Because this was a “force myself to just do the work” type of challenge, I won’t be too hard on myself. But it’s clear the posts where I used media or external products as a crutch were my least favorite. The ones I enjoyed the most were the ones where I was learning something new or was fleshing out an idea I already had. I enjoyed learning about the Rosary and it was great to work through my thoughts on marketing. 

I learned about my faith and solidified my marketing philosophies this month.

However, any content that revolves around a book review or a list did nothing for me. I learned I don’t get much joy out of using a contrived content formula. That’s something to keep in mind as I continue blogging.

Editing

Looking back a lot of these blog posts are rough. The point of this month was to create content. It was not to create good content. That’s the exercise that comes next. My plan is to take the pieces I’m proud of and edit them. 

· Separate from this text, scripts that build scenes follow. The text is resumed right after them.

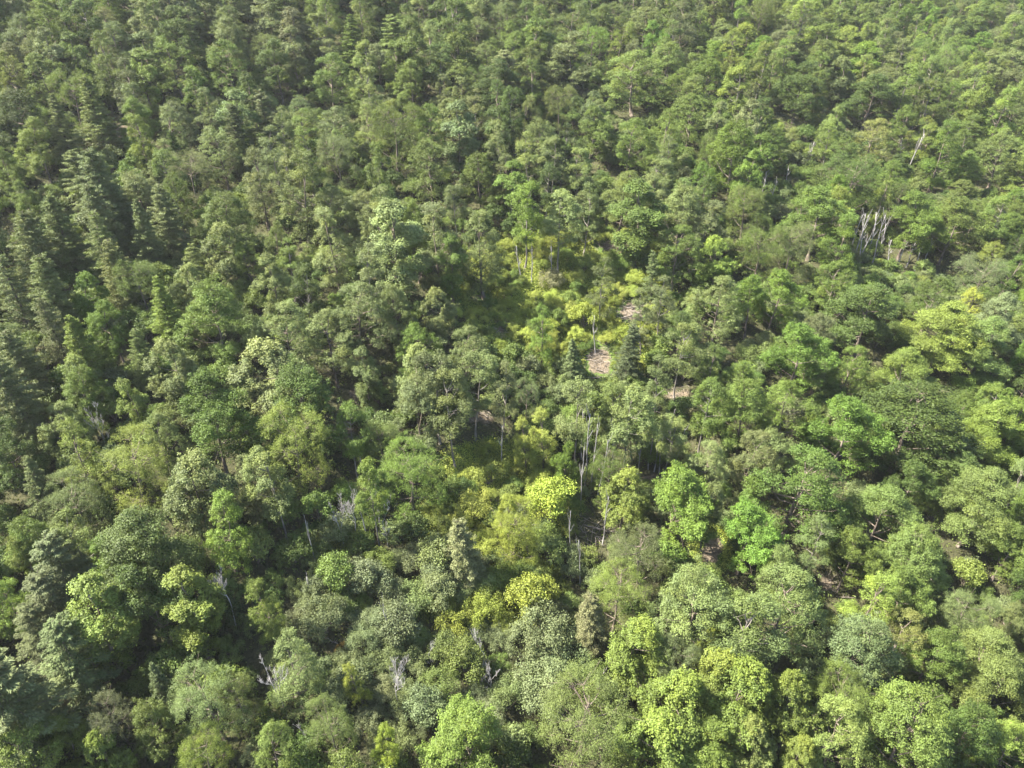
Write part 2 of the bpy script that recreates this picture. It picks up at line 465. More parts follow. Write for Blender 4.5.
# S: thin crowns on bare stems
proto('S', broadleaf(H=18, R=2.6, z0=5.0, wide=.42, lobes=19, lobe_r=(.32, .46), clumps=17, rc=(.32, .6), fz=.9, leaves=90, leaf=0.156, skip=.08, bare=.1, girth=.008), 18, 5.6, .68, M_LEAF, M_PALE, 'thin-crowned')
proto('S', broadleaf(H=18, R=2.5, z0=3.8, wide=.36, lobes=21, lobe_r=(.3, .44), clumps=15, rc=(.3, .58), fz=.9, leaves=90, leaf=0.150, skip=.12, bare=.12, girth=.008), 18, 5.4, .64, M_LEAF, M_PALE, 'open-crowned')
proto('S', broadleaf(H=18, R=2.8, z0=6.5, wide=.48, lobes=16, lobe_r=(.34, .5), clumps=20, rc=(.32, .62), fz=.9, leaves=90, leaf=0.169, skip=.06, bare=.08, girth=.008), 18, 6.0, .72, M_LEAF, M_PALE, 'bare-stemmed')
# C: conifers
proto('C', conifer(H=14, R=3.0, z0=1.2, whorl=.42, per=7, needle=.25, flat=1.2, power=.8), 14, 6.0, .50, M_NEEDLE, M_BARK, 'spire-shaped')
proto('C', conifer(H=14, R=3.3, z0=1.5, whorl=.5, per=6, gap=.2, flat=1.1, needle=.27, droop=.28, power=.6), 14, 6.4, .50, M_NEEDLE, M_BARK, 'ragged')
proto('C', conifer(H=12, R=3.7, z0=2, whorl=.6, per=7, gap=.08, needle=.30, droop=.08, power=.45, flat=.3), 12, 7.4, .55, M_NEEDLE, M_BARK, 'flat-branched')
proto('C', conifer(H=13.5, R=3.2, z0=1.0, whorl=.4, per=7, needle=.26, flat=1.2, droop=.3, power=.55), 13.5, 6.2, .5, M_NEEDLE, M_BARK, 'feathery')
# B: shrubs
proto('B', shrub(), 3.4, 5.0, .62, M_SHRUB, M_BARK, 'rounded')
proto('B', shrub(H=3.8, R=2.1, lobes=10, leaf=.12), 4.0, 4.6, .62, M_SHRUB, M_BARK, 'dense')
proto('B', shrub(H=2.8, R=2.4, lobes=8, clumps=8, leaf=.15, leaves=95), 3.0, 5.2, .6, M_SHRUB, M_BARK, 'spreading')
proto('B', shrub(H=4.4, R=1.9, lobes=11, clumps=8, leaf=.15, asp=.6, leaves=95), 4.6, 4.2, .62, M_SHRUB, M_BARK, 'tall')

DEAD = {}
def dproto(key, tb, H, W, form, mat):
    DEAD.setdefault(key, []).append(dict(mesh=tubes_mesh('dead_' + key, tb, mat), H=float(tb.arrays()[0][:, 2].max()), W=W, form=form))
for _ in range(3): dproto('D', dead(12, 1, (6, 10), ang=.6, shrink=.2, r=.13), 12, 3, 'bare', M_DEAD)
for _ in range(2): dproto('D', dead(12, 2, (3, 5), ang=.32, up=.8, shrink=.4, r=.13), 12, 5, 'forked', M_DEAD)
for _ in range(3): dproto('W', dead(7, 4, (4, 7), ang=.6, up=.4, shrink=.5, wig=.10, r=.085, low=.12), 9.5, 5, 'twiggy', M_TWIG)

# ------------------------------------------------------------------ colours
CO = {'g': (.083, .123, .025), 'v': (.083, .135, .021), 'd': (.054, .083, .019), 'l': (.109, .147, .029), 's': (.106, .136, .046), 'o': (.097, .131, .034),
      'b': (.096, .121, .052), 'y': (.158, .192, .030), 'k': (.098, .122, .049), 't': (.150, .155, .072), 'a': (.20, .13, .03), 'r': (.114, .128, .036), 'p': (.195, .230, .045)}  # 'p': sunlight put into the colour, for clearing plants standing in tree shade
CW = {'g': 'mid green', 'v': 'bright green', 'd': 'deep green', 'l': 'lime green', 's': 'pale sage', 'o': 'olive green', 'b': 'blue-green', 'y': 'yellow', 'k': 'dull grey-green', 't': 'straw-coloured', 'a': 'orange', 'r': 'rust-tinged', 'p': 'pale lime'}
def tint(c, j=.13):
    b = np.array(CO[c]); k = 1 + rng.normal() * j
    return [float(x) for x in np.clip(b * k * (1 + rng.normal(size=3) * .03), .008, .4)]
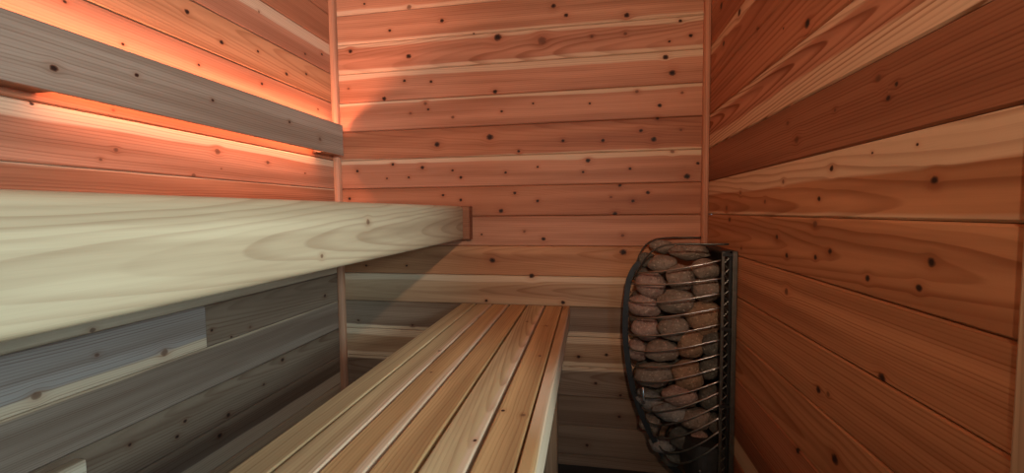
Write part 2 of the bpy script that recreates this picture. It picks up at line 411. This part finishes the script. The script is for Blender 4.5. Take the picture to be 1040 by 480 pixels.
# ------------------------------------------------------------------ backrest rail with light behind
XBF = -0.8620
br = thing('backrest_rail', 'knotty greyish cedar backrest rail with orange light glowing behind it on the left wall', 'backrest', (XBF, 0.6, 0.21))
wd = Wood()
kb = [(q[0] * 0.9761, q[1] * 0.9761 - 0.2573, q[2] * 0.9, *q[3:]) for q in KBAT]
wd.board((XBF, 0, 0.2573), (0, 1, 0), (0, 0, 1), (1, 0, 0), -0.35, 1.417, 0.1074, 0.010, tone=T['rail'], contrast=0.45, ring=(0.2, 0.03, 0.006),
         knots=kb, bev=0.002, seg=2, cell=0.018, front_cells=8)
wd.build('rail_board', br, (XBF, 0.6, 0.21))
for (ya, yb) in ((0.48, 0.582), (1.318, 1.400)):
    wd = Wood()
    wd.board((XBF - 0.0102, 0, 0.2355), (0, 1, 0), (0, 0, 1), (1, 0, 0), ya, yb, 0.060, XBF - 0.0102 - XL - 0.0002, tone=T['rail'], bev=0.001, cell=0.2)
    wd.build('spacer_block', br, (XL + 0.01, ya, 0.21))
LED = NT('warm_light_strip')
LED.b.inputs['Base Color'].default_value = (0.9, 0.6, 0.4, 1)
LED.b.inputs['Emission Color'].default_value = (1.0, 0.36, 0.16, 1); LED.b.inputs['Emission Strength'].default_value = 4.0
bm = box_bm(bmesh.new(), (XBF - 0.0180, -0.3, 0.276), (XBF - 0.0102, 1.40, 0.284))
bm_obj('light_strip', bm, LED.m, br, (XBF, 0.6, 0.29), smooth=False)

# ------------------------------------------------------------------ upper bench
XFA = -0.4236
ub = thing('upper_bench', 'upper cedar bench with a thick pale rounded front board along the left wall', 'bench', (XFA, 0.6, -0.09))
wd = Wood()
zt, zb_ = 0.0206, -0.0932
kf = [(q[0], q[1] - (zt + zb_) / 2, *q[2:]) for q in KFAS]
wd.board((XFA, 0, (zt + zb_) / 2), (0, 1, 0), (0, 0, 1), (1, 0, 0), -0.50, 1.408, zt - zb_, 0.038, tone=T['fascia'], contrast=0.36, ring=(-0.012, 0.035, 0.008),
         knots=kf, bev=(0.008, 0.012, 0.003, 0.003), seg=6, cell=0.02, front_cells=8, seed=3.3)
wd.build('front_board', ub, (XFA, 0.6, -0.09))
wd = Wood()
wd.board((0, 1.4085, (zt + zb_) / 2), (1, 0, 0), (0, 0, 1), (0, -1, 0), XL + 0.025, -0.4008, zt - zb_ - 0.001, 0.040, tone=T['brown'], contrast=0.4, bev=0.003, seg=2, cell=0.1)
wd.build('end_cleat', ub, (-0.6, 1.42, -0.04))  # dark brown tone carries the shade at the bench's far end
ns = 5; x0, x1 = XL + 0.006, XFA - 0.040
for i in range(ns):
    wdt = (x1 - x0) / ns
    wd = Wood()
    wd.board((x0 + wdt * (i + 0.5), 0, 0.019), (0, 1, 0), (1, 0, 0), (0, 0, 1), -0.50, 1.405, wdt - 0.006, 0.03, tone=T['pale'], contrast=0.4, bev=0.003, cell=0.3)
    wd.build('slat', ub, (x0 + wdt * (i + 0.5), 0.6, 0))
for yy in (-0.3, 0.45, 1.2):
    wd = Wood()
    wd.board(((x0 + x1) / 2, yy, -0.0115), (1, 0, 0), (0, 1, 0), (0, 0, 1), -(x1 - x0) / 2, (x1 - x0) / 2, 0.04, 0.05, tone=T['tan'], bev=0.002, cell=0.3)
    wd.build('cross_bearer', ub, ((x0 + x1) / 2, yy, -0.03))

# ------------------------------------------------------------------ lower bench
ZB = -0.3177
lb = thing('lower_bench', 'lower slatted cedar bench running to the back wall beneath the upper bench', 'bench', (-0.25, 0.8, ZF))
edges = [(-0.4400, -0.3905, 'honey', 0.0), (-0.3860, -0.3330, 'honey', 1), (-0.3285, -0.2735, 'amber', 0.6), (-0.2680, -0.2140, 'amber', 0), (-0.2080, -0.1510, 'honey', 1), (-0.1450, -0.0915, 'amber', 0)]
YE = 1.438
for i, (a, b, tn, sp) in enumerate(edges):
    wd = Wood(); w_ = b - a
    kn = {4: [(0.565, 0.022, 0.0035), (1.22, 0.0, 0.004)], 5: [(0.66, -0.018, 0.0045), (0.65, 0.016, 0.005, 1), (0.93, 0.01, 0.004), (1.18, 0.0, 0.006, 1)],
          1: [(0.93, 0.018, 0.004)], 2: [(0.8, -0.01, 0.003)]}.get(i, [(0.2, 0.01, 0.004)])
    wd.board(((a + b) / 2, 0, ZB), (0, 1, 0), (1, 0, 0), (0, 0, 1), -0.22, YE, w_, 0.030, tone=T[tn], contrast=0.45,
             ring=(random.choice((-0.12, 0.15, 0.02)), 0.025, 0.006), sap=(w_ / 2 - 0.010 if sp else 9, -9), knots=kn,
             bev=0.0028, seg=3, cell=0.02, front_cells=6)
    wd.build('slat', lb, ((a + b) / 2, 0.6, ZB))
wd = Wood()
wd.board((-0.0655, 0, ZB - 0.031), (0, 1, 0), (0, 0, 1), (1, 0, 0), -0.22, YE + 0.004, 0.062, 0.0225, tone=T['amber'], contrast=0.4, ring=(0.1, 0.02, 0.005),
         sap=(9, 0.0285), bev=(0.004, 0.007, 0.002, 0.002), seg=4, cell=0.1)
wd.build('front_apron', lb, (-0.0655, 0.6, ZB - 0.03))
wd = Wood()
wd.board((-0.4400, 0, ZB - 0.031 - 0.0305), (0, 1, 0), (0, 0, 1), (-1, 0, 0), -0.22, YE, 0.060, 0.03, tone=T['tan'], bev=0.003, cell=0.3)
wd.build('rear_apron', lb, (-0.43, 0.6, ZB - 0.06))
for yy in (-0.12, 0.6, 1.34):
    wd = Wood()
    wd.board((-0.2485, yy, ZB - 0.0305), (1, 0, 0), (0, 1, 0), (0, 0, 1), -0.1610, 0.1600, 0.045, 0.055, tone=T['tan'], bev=0.002, cell=0.3)
    wd.build('cross_bearer', lb, (-0.25, yy, ZB - 0.05))
for xx in (-0.385, -0.12):
    for yy in (-0.075, 1.30):
        wd = Wood()
        wd.board((xx, yy, ZF), (0, 0, 1), (1, 0, 0), (0, -1, 0), 0, ZB - 0.031 - ZF, 0.042, 0.042, tone=T['tan'], bev=0.003, cell=0.3)
        wd.build('leg', lb, (xx, yy, ZF))

# ------------------------------------------------------------------ bench support cleat on the left wall
wd = Wood()
wd.board((XL + 0.024, 0, -0.452), (0, 1, 0), (0, 0, 1), (1, 0, 0), -0.3, 0.600, 0.034, 0.0238, tone=T['pale'], contrast=0.4, bev=0.003, seg=2, cell=0.2)
o = wd.build('support_cleat', None, (XL + 0.012, 0.3, -0.444))
tag(o, 'short pale cedar cleat fixed low on the left wall, its cut end showing', 'cleat')

# ------------------------------------------------------------------ heater
YC, YN, YFAR, XI = 1.295, 1.158, 1.432, 0.335
SPINE = [(-0.150, 0.134), (-0.164, 0.1225), (-0.182, 0.1125), (-0.202, 0.1045), (-0.240, 0.099), (-0.281, 0.0962), (-0.32, 0.0945), (-0.36, 0.0945),
         (-0.3955, 0.097), (-0.44, 0.102), (-0.49, 0.1095), (-0.535, 0.120), (-0.577, 0.134), (-0.615, 0.148), (-0.656, 0.167), (-0.69, 0.185), (-0.727, 0.207), (-0.757, 0.232), (-0.79, 0.268), (-0.812, 0.305), (-0.822, 0.345)]
def spx(z):
    for (za, xa), (zb2, xb) in zip(SPINE, SPINE[1:]):
        if zb2 <= z <= za: return xa + (xb - xa) * (za - z) / (za - zb2)
    return SPINE[0][1] if z > SPINE[0][0] else SPINE[-1][1]
ht = thing('sauna_heater', 'black wall-hung sauna heater, a drop-shaped rod basket full of stones on the right wall', 'heater', (XR, YC, -0.82))
bm = bmesh.new()
tube_bm(bm, [(x + 0.0085, YC, z) for z, x in SPINE], 0, flat=(0.016, 0.006, (0, 1, 0)))
bm_obj('spine', bm, DARK, ht, (0.1, YC, -0.4), smooth=False)
RZ = [(-0.209, -0.172), (-0.177, -0.125), (-0.261, -0.2096), (-0.305, -0.2456), (-0.357, -0.2876), (-0.400, -0.328), (-0.4465, -0.3655),
      (-0.489, -0.3986), (-0.535, -0.4345), (-0.5745, -0.4635), (-0.612, -0.496), (-0.649, -0.529), (-0.690, -0.564), (-0.718, -0.597)]
for zs, zf in RZ:
    xs = spx(zs) + 0.016; pts = []
    for i in range(49):
        a = -PI / 2 + PI * i / 48
        ca = abs(math.cos(a)) ** 0.86; x = XI - (XI - xs) * ca
        y = YC + (YFAR - YC) * math.copysign(abs(math.sin(a)) ** 0.95, a)
        pts.append((x, y, zs + (zf - zs) * ((x - xs) / (XI - xs))))
    bm_obj('rod', tube_bm(bmesh.new(), pts, 0.0024, 8), ROD, ht, (xs, YC, zs))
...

During this month I read a book on writing content. My main takeaway from the book is the magic of writing comes from the editing. Perhaps that’s something that’s obvious to most, but to me, it was news. 

The pieces I wrote this month were pretty much all rough drafts. I wrote them in one go and then published them without a second look. While this method works for increasing output, it doesn’t work for increasing good output.

Editing is essential and I’ve learned that lesson. The days of writing the post and publishing it on the same day are over.

Writing is not that hard

Finally, when I started I was worried 500 words a day would be too difficult. But that turned out not to be the case. 

I remember in college struggling to write papers that were at least five pages long. I never understood how people could write so much or would want to. The trick as it turns out is to keep asking questions.

I developed a bit of a writing/outlining strategy. It’s not much, but you ask a question make it a header. Answer the question, and then delete the header. You do this enough times and you’ll get yourself a long enough piece.

Took me thirty years to figure out this insanely simple solution. Public Schools really are terrible.